Woher kommt unsere Muttersprache? Wie hängt sie mit unserem Heimatgefühl zusammen? Können wir unsere Muttersprache ändern? Eines scheint klar zu sein: Die Muttersprache ist keine bewusste Entscheidung. Man kann sie nicht beeinflussen. Im Kapitel „Muttersprache“ aus seinem „kleinen Buch der Migrationen“ beschäftigt sich Pedro Kadivar mit sämtlichen Fragen, rund um den Titel des Kapitels. „Man lebt immer an zwei Orten“, schreibt Kadivar, „an dem, wo man wohnt und an einem, der einen seelisch berührt, von dem aus man die Dinge wahrnimmt. Nämlich, in der Sprache.“ Der Autor kommt 1983 aus dem Iran nach Frankreich, macht damit zum ersten Mal bewusst Erfahrungen mit Migration. Es ist auch der Beginn einer Entwicklung, die schließlich 1989 zum „Bruch“ mit seiner Heimatsprache Persisch führt: „Immer weniger war sie meine erste Sprache, diejenige, in der ich fühlte und dachte.“
Später zieht Pedro Kadivar nach Berlin, dem zentralen Ort seines Kapitels „Schlachtensee“. Er schreibt über die emotionale Aufladung von Orten und liefert als Beispiel den Schlachtensee in Berlin. Hier ist der Autor oft spazieren gegangen und hat über die lange Geschichte des Sees gegrübelt. Wer ist hier wohl schon alles vor Kadivar spazieren gegangen? Vielleicht der irische Schriftsteller Samuel Beckett, der sich eine Zeitlang in Berlin aufhielt? In seinem Reisetagebuch habe Beckett, laut Kadivar, nicht über den Schlachtensee geschrieben. „Aber man weiß ja nie. Vielleicht hat er es vorgezogen, die Gegend zu beschweigen und sie gerade dadurch im Gedächtnis zu bewahren, als den einzigen in Berlin besuchten Ort, von dem sich im Tagebuch nicht die geringste Spur findet“, liest der Autor weiter.

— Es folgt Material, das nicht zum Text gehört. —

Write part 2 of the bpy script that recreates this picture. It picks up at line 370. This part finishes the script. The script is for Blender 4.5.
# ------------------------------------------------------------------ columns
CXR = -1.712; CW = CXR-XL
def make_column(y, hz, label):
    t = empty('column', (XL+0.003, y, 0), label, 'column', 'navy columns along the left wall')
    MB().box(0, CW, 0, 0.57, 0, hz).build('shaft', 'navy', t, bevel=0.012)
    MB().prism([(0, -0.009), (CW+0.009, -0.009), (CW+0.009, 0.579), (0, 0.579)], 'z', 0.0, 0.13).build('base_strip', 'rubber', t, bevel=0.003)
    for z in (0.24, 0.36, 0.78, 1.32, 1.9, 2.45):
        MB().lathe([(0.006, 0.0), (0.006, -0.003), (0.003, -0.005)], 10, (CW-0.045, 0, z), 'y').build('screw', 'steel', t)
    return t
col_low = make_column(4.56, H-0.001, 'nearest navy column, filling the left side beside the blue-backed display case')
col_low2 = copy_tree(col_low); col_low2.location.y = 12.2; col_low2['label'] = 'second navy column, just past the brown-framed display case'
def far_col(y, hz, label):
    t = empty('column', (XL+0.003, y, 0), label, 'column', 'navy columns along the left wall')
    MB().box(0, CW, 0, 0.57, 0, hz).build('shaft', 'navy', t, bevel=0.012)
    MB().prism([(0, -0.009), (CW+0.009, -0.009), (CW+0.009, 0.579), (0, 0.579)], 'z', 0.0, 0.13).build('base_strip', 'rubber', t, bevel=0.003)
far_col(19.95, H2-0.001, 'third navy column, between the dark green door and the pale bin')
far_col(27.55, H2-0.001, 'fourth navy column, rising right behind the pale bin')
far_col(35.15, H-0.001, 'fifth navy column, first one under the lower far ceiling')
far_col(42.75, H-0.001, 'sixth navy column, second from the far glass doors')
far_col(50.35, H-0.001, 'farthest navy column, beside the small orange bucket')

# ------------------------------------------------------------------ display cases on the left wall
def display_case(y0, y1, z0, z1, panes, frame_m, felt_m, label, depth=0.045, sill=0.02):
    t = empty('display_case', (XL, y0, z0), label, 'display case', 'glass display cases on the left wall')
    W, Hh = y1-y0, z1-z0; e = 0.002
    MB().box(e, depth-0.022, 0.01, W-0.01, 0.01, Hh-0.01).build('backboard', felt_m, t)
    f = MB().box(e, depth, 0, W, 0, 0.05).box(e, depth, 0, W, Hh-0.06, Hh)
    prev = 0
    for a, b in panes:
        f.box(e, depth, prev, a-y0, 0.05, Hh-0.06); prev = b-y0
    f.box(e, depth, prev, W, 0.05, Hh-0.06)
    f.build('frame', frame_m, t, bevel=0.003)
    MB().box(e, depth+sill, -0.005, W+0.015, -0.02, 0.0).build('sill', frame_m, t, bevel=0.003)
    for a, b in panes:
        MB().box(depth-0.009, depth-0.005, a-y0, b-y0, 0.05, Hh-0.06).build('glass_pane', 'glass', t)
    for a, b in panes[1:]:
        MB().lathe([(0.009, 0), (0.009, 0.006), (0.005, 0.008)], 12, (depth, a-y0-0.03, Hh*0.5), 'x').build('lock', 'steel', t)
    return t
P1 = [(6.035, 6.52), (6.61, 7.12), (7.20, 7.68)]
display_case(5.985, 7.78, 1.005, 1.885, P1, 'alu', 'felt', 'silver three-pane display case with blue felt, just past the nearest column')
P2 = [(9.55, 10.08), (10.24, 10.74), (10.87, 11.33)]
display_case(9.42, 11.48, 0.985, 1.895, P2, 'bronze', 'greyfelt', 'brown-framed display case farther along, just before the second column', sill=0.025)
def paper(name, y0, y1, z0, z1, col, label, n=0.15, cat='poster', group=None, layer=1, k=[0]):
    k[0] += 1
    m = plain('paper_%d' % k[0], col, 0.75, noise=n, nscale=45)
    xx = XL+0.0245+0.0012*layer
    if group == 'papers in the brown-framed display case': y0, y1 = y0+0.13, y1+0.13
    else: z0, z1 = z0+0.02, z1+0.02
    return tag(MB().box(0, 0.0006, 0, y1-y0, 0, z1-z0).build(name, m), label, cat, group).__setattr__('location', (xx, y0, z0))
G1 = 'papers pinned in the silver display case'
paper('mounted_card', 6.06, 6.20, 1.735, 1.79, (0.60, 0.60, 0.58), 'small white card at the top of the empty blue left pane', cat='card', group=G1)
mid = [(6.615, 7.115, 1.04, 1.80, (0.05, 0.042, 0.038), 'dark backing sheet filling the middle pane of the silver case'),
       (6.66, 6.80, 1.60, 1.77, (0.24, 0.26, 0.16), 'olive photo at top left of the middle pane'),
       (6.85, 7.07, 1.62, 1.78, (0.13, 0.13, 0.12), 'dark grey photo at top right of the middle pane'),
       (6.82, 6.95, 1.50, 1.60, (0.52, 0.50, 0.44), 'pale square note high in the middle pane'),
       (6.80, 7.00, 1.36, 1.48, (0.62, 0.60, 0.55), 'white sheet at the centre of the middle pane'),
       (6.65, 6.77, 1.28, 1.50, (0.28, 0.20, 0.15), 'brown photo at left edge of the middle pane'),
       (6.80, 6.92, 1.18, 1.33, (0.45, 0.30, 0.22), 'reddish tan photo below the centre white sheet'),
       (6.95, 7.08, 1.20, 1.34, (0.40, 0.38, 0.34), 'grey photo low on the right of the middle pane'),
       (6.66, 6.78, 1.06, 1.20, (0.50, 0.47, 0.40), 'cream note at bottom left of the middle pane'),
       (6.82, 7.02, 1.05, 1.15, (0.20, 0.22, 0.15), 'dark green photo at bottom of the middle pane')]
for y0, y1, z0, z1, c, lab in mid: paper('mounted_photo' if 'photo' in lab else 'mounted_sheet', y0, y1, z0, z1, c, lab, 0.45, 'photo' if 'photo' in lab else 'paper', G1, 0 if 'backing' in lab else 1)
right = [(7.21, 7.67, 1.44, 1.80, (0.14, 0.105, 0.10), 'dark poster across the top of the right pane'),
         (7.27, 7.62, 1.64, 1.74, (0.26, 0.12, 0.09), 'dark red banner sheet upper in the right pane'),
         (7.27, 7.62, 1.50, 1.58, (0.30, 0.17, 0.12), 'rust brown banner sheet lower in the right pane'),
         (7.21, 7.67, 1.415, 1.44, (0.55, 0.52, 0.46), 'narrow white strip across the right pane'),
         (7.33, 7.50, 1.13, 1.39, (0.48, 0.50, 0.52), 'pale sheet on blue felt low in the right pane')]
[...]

In seinem Buch gehe es darum die verschiedenen Ebenen des Begriffs Migration aufzuzeigen und von der engen Definition der geografischen Migration wegzukommen, erklärt Pedro Kadivar in der anschließenden Fragerunde. Doch auch er selbst hatte teilweise Probleme diese Ebenen zu erkennen. Als Kadivar die französische Staatsbürgerschaft bekam und fest integriert war, er also eigentlich alles erreicht hatte, worauf er hingearbeitet hatte, fühlte er sich wie in einer Falle. „Ich hatte den Eindruck, plötzlich eine Heimat zu haben und integriert zu sein. So integriert, dass ich kein Migrant mehr war – und vielleicht auch schon tot. Ich verband damals diese Stabilität, diese Art Verankerung und wieder in einem Land verwurzelt zu sein, als etwas, das auch gefährlich sein konnte, weil es mich davon hindern konnte, mich zu bewegen“, erklärt der Schriftsteller seine damalige Gefühlslage. Heute denke er jedoch anders. Auch ohne geografische Migration gelinge es ihm heute, innerlich beweglich zu bleiben. Die „Luftwurzel“ als Metapher könnte passender nicht sein.